Now I have been discussing this issue for a long time. Being a trained engineer and with a BS in Physics, I recently came to understand why it is so hard to understand and see the reality.
The fault lies in the graphs. The graph most often shown is the one which tracks temperatures from the 1800s.

This plot is confusing and doesn’t give context. It shows that temperature is going up, it shows that carbon dioxide is going up but from this plot, it is not obvious that it is man-made unless you are sure of it. If you’re not, the correlation is not causation and you can simply say: why is this not nature?
This is why when I speak with people, I tell them that what’s happening now, is on a different timescale. Global temperatures changed by 2 degrees over the course of MILLIONS of years. If they did change drastically and quickly, it was due to supervolcanoes or meteorites. We do not have meteorites, there are no super volcanoes and the temperatures changed by almost 2 degrees, not over millions of years, but less than 200, and most of it over the past 50 years! So this is why it CANNOT be a natural change. This is why it is absolutely and without a doubt man-made.

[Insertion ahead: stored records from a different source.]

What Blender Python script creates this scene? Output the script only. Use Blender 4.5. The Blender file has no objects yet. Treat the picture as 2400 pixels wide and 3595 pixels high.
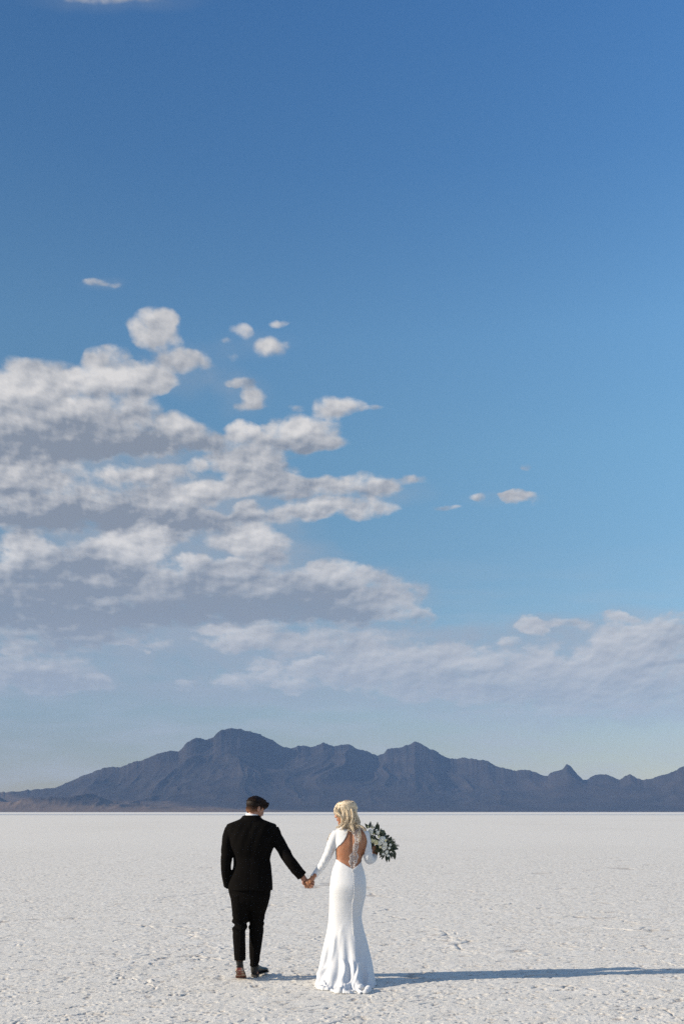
import bpy, bmesh, math, random
import numpy as np
from mathutils import Vector, Matrix
from mathutils.bvhtree import BVHTree

R = math.radians
SC = bpy.context.scene
COL = SC.collection

# ------------------------------------------------------------------ camera
CAM_H = 1.65
PITCH = R(16.76)
F = 35.0 / 36.0 * 3595.0
cam_d = bpy.data.cameras.new('camera')
cam = bpy.data.objects.new('camera', cam_d)
COL.objects.link(cam)
cam.location = (0, 0, CAM_H)
cam.rotation_euler = (math.pi / 2 + PITCH, 0, 0)
cam_d.lens = 35.0
cam_d.sensor_width = 36.0
cam_d.clip_start = 0.1
cam_d.clip_end = 100000.0
SC.camera = cam


def ray(px, py):
    u = (px - 1200.0) / F
    v = -(py - 1797.5) / F
    return (u, math.cos(PITCH) - v * math.sin(PITCH), math.sin(PITCH) + v * math.cos(PITCH))


def P(px, py, Y):
    """world point seen at pixel px, py of the photograph, at depth Y"""
    d = ray(px, py)
    t = Y / d[1]
    return Vector((d[0] * t, Y, CAM_H + d[2] * t))


def G(py):
    """depth of the ground seen at row py"""
    d = ray(1200, py)
    return -CAM_H / d[2] * d[1]


def UV(px, py):
    d = ray(px, py)
    return d[0] / d[1], d[2] / d[1]


# ------------------------------------------------------------------ light and exposure
SUN_EL = R(23.0)
SUN_AZ = R(9.5)            # shadows fall to +X and this much away from the camera
EXPO = 0.85
SKY_STRENGTH = 0.075
SUN_STRENGTH = 4.0

sun_d = bpy.data.lights.new('sun', 'SUN')
sun_d.energy = SUN_STRENGTH
sun_d.angle = R(0.5)
sun_d.color = (1.0, 0.87, 0.70)
sun = bpy.data.objects.new('sun', sun_d)
COL.objects.link(sun)
light_dir = Vector((math.cos(SUN_AZ) * math.cos(SUN_EL), math.sin(SUN_AZ) * math.cos(SUN_EL), -math.sin(SUN_EL)))
sun.rotation_euler = light_dir.to_track_quat('-Z', 'Y').to_euler()

SC.view_settings.view_transform = 'Standard'
SC.view_settings.look = 'None'
SC.view_settings.gamma = 1.0
SC.view_settings.exposure = EXPO
SC.view_settings.use_curve_mapping = False
SC.cycles.use_denoising = False
SC.cycles.max_bounces = 6
SC.cycles.volume_bounces = 1
SC.cycles.sample_clamp_indirect = 4.0


# ------------------------------------------------------------------ node helper
class NT:
    def __init__(self, tree):
        self.t = tree
        self.n = tree.nodes
        self.l = tree.links

    def new(self, typ, **kw):
        nd = self.n.new(typ)
        for k, v in kw.items():
            setattr(nd, k, v)
        return nd

    def put(self, sock, v):
        if isinstance(v, bpy.types.NodeSocket):
            self.l.new(v, sock)
        elif isinstance(v, (tuple, list)) and sock.type == 'RGBA' and len(v) == 3:
            sock.default_value = (*v, 1.0)
        else:
            sock.default_value = v

    def m(self, op, a, b=None, c=None, clamp=False):
        nd = self.new('ShaderNodeMath', operation=op, use_clamp=clamp)
        for i, v in enumerate((a, b, c)):
            if v is not None:
                self.put(nd.inputs[i], v)
        return nd.outputs[0]

    def vm(self, op, a, b=None, c=None):
        nd = self.new('ShaderNodeVectorMath', operation=op)
        for i, v in enumerate((a, b, c)):
            if v is not None:
                self.put(nd.inputs[i], v)
        return nd.outputs['Value'] if op in ('DOT_PRODUCT', 'LENGTH') else nd.outputs[0]

    def mix(self, f, a, b, blend='MIX'):
        nd = self.new('ShaderNodeMix', data_type='RGBA', blend_type=blend)
        self.put(nd.inputs[0], f)
        self.put(nd.inputs[6], a)
        self.put(nd.inputs[7], b)
        return nd.outputs[2]

    def noise(self, vec, scale, detail=4.0, rough=0.5, dist=0.0, lac=2.0):
        nd = self.new('ShaderNodeTexNoise')
        if vec is not None:
            self.put(nd.inputs['Vector'], vec)
        nd.inputs['Scale'].default_value = scale
        nd.inputs['Detail'].default_value = detail
        nd.inputs['Roughness'].default_value = rough
        nd.inputs['Distortion'].default_value = dist
        nd.inputs['Lacunarity'].default_value = lac
        return nd.outputs[0]

    def sm(self, v, a, b, lo=0.0, hi=1.0):
        nd = self.new('ShaderNodeMapRange', interpolation_type='SMOOTHSTEP')
        self.put(nd.inputs[0], v)
        nd.inputs[1].default_value = a
        nd.inputs[2].default_value = b
        nd.inputs[3].default_value = lo
        nd.inputs[4].default_value = hi
        return nd.outputs[0]

    def lin(self, v, a, b, lo=0.0, hi=1.0):
        nd = self.new('ShaderNodeMapRange')
        self.put(nd.inputs[0], v)
        nd.inputs[1].default_value = a
        nd.inputs[2].default_value = b
        nd.inputs[3].default_value = lo
        nd.inputs[4].default_value = hi
        return nd.outputs[0]

    def ramp(self, f, stops):
        nd = self.new('ShaderNodeValToRGB')
        self.put(nd.inputs[0], f)
        e = nd.color_ramp.elements
        while len(e) > 1:
            e.remove(e[-1])
        e[0].position = stops[0][0]
        e[0].color = (*stops[0][1], 1)
        for p, c in stops[1:]:
            k = e.new(p)
            k.color = (*c, 1)
        return nd.outputs[0]


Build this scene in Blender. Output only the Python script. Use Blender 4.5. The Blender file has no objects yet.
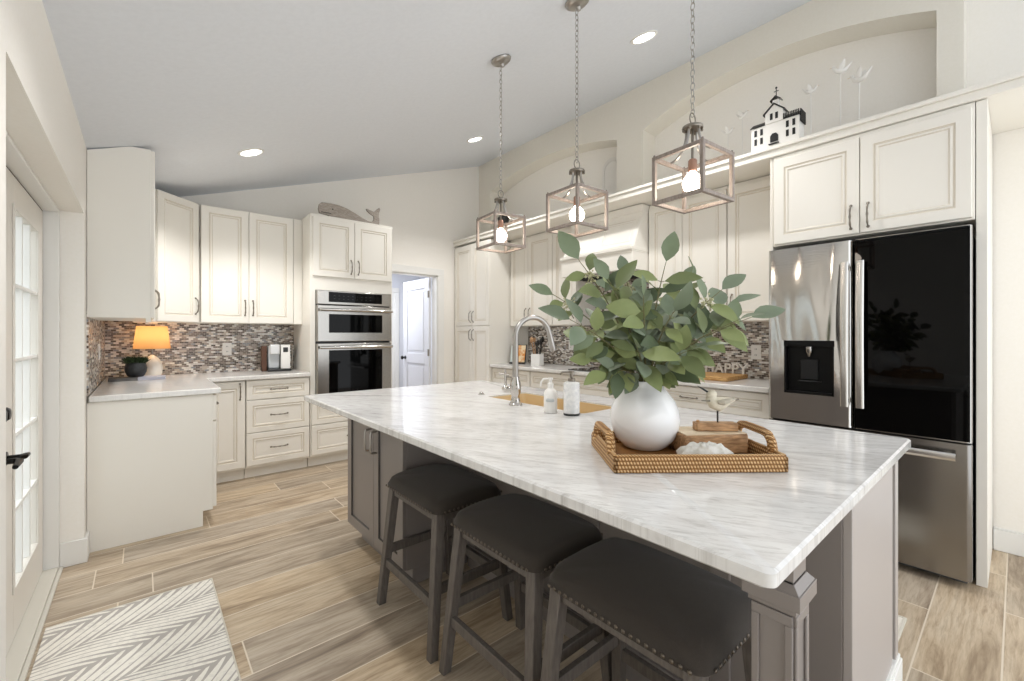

This is how scientists need to speak. All their fancy figures and degrees are worthless if they can’t explain the essence of the argument in simple to understand terms. You need to show how over the past 2000 years, the temperatures were stable and nothing except human activity has created a large increase.

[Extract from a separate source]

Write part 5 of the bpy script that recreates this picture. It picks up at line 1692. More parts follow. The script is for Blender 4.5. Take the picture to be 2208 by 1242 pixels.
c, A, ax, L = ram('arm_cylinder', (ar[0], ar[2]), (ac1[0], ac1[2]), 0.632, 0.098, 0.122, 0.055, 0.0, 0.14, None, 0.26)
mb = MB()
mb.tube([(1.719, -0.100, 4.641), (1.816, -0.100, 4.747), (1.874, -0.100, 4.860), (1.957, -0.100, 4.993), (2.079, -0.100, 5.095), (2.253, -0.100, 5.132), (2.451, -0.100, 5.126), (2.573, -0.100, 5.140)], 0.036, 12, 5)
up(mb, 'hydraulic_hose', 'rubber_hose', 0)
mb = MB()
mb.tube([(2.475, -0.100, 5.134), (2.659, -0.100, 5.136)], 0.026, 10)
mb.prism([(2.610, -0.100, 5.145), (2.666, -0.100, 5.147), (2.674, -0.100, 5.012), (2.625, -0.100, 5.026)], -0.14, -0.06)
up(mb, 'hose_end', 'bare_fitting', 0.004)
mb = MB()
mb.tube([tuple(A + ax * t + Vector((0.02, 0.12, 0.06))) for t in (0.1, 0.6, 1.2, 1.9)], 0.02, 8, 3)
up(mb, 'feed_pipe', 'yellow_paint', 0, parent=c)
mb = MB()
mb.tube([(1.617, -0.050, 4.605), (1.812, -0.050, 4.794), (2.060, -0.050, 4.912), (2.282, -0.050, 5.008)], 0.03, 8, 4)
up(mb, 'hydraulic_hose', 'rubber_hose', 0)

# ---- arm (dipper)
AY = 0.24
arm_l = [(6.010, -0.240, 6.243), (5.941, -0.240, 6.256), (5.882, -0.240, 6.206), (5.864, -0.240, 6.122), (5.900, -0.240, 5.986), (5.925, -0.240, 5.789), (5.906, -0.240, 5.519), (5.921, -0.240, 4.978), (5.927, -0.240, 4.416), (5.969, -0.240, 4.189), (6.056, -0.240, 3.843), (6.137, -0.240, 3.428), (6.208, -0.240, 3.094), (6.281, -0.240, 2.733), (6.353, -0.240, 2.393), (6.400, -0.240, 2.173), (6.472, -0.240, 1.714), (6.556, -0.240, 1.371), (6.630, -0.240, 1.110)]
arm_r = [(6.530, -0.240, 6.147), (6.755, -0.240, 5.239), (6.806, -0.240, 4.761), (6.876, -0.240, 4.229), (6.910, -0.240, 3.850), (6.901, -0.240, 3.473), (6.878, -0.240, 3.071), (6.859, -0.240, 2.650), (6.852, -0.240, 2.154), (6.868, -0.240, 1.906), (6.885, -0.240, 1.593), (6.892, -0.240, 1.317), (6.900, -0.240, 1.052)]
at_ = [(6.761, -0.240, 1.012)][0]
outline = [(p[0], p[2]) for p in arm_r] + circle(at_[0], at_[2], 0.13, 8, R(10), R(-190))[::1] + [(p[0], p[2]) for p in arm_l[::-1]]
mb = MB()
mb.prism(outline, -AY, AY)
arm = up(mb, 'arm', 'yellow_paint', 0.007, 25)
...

Scientists are used to convincing other scientists who have context and education to understand them. Most people don’t have this, this is why they are not scientists. This is why when it comes to most people, scientists don’t have a data problem, they have a context and explanation problem. If they don’t figure it out, we are all dead. Because humanity does not just rest on the scientists’ ability to understand nature, but also to communicate it.